▶ WHAT YOU NEED TO DO:
Give the entries again exactly, every one of them.

▶ LISTED ENTRIES:
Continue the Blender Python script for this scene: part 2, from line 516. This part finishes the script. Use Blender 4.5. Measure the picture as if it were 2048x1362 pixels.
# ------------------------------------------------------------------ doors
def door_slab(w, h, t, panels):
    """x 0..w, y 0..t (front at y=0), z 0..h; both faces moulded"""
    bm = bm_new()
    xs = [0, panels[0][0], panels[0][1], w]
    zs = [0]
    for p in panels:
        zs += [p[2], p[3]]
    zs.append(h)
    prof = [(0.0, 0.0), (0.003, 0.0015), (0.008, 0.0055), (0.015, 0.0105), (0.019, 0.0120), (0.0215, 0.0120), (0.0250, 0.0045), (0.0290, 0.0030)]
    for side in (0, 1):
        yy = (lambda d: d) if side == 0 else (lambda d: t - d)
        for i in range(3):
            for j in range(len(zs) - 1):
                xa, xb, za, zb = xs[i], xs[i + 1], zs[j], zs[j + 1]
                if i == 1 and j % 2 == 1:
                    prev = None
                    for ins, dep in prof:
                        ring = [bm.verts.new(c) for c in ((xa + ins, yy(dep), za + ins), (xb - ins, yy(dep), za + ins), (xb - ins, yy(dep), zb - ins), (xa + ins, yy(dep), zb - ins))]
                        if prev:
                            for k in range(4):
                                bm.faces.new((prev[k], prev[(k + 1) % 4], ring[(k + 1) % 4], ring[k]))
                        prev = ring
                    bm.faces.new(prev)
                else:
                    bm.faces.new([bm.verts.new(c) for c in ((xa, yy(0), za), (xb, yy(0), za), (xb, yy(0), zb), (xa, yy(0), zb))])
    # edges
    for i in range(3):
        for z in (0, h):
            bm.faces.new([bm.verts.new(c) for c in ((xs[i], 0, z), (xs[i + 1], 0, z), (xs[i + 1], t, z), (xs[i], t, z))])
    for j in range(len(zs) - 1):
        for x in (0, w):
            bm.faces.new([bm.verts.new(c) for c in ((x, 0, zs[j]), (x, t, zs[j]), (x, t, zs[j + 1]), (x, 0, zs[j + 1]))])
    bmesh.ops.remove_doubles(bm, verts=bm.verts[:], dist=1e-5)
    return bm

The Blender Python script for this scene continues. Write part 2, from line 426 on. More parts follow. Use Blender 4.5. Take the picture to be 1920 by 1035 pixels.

▶ TASK ANSWER:
Continue the Blender Python script for this scene: part 2, from line 516. This part finishes the script. Use Blender 4.5. Measure the picture as if it were 2048x1362 pixels.
# ------------------------------------------------------------------ doors
def door_slab(w, h, t, panels):
    """x 0..w, y 0..t (front at y=0), z 0..h; both faces moulded"""
    bm = bm_new()
    xs = [0, panels[0][0], panels[0][1], w]
    zs = [0]
    for p in panels:
        zs += [p[2], p[3]]
    zs.append(h)
    prof = [(0.0, 0.0), (0.003, 0.0015), (0.008, 0.0055), (0.015, 0.0105), (0.019, 0.0120), (0.0215, 0.0120), (0.0250, 0.0045), (0.0290, 0.0030)]
    for side in (0, 1):
        yy = (lambda d: d) if side == 0 else (lambda d: t - d)
        for i in range(3):
            for j in range(len(zs) - 1):
                xa, xb, za, zb = xs[i], xs[i + 1], zs[j], zs[j + 1]
                if i == 1 and j % 2 == 1:
                    prev = None
                    for ins, dep in prof:
                        ring = [bm.verts.new(c) for c in ((xa + ins, yy(dep), za + ins), (xb - ins, yy(dep), za + ins), (xb - ins, yy(dep), zb - ins), (xa + ins, yy(dep), zb - ins))]
                        if prev:
                            for k in range(4):
                                bm.faces.new((prev[k], prev[(k + 1) % 4], ring[(k + 1) % 4], ring[k]))
                        prev = ring
                    bm.faces.new(prev)
                else:
                    bm.faces.new([bm.verts.new(c) for c in ((xa, yy(0), za), (xb, yy(0), za), (xb, yy(0), zb), (xa, yy(0), zb))])
    # edges
    for i in range(3):
        for z in (0, h):
            bm.faces.new([bm.verts.new(c) for c in ((xs[i], 0, z), (xs[i + 1], 0, z), (xs[i + 1], t, z), (xs[i], t, z))])
    for j in range(len(zs) - 1):
        for x in (0, w):
            bm.faces.new([bm.verts.new(c) for c in ((x, 0, zs[j]), (x, t, zs[j]), (x, t, zs[j + 1]), (x, 0, zs[j + 1]))])
    bmesh.ops.remove_doubles(bm, verts=bm.verts[:], dist=1e-5)
    return bm

The Blender Python script for this scene continues. Write part 2, from line 426 on. More parts follow. Use Blender 4.5. Take the picture to be 1920 by 1035 pixels.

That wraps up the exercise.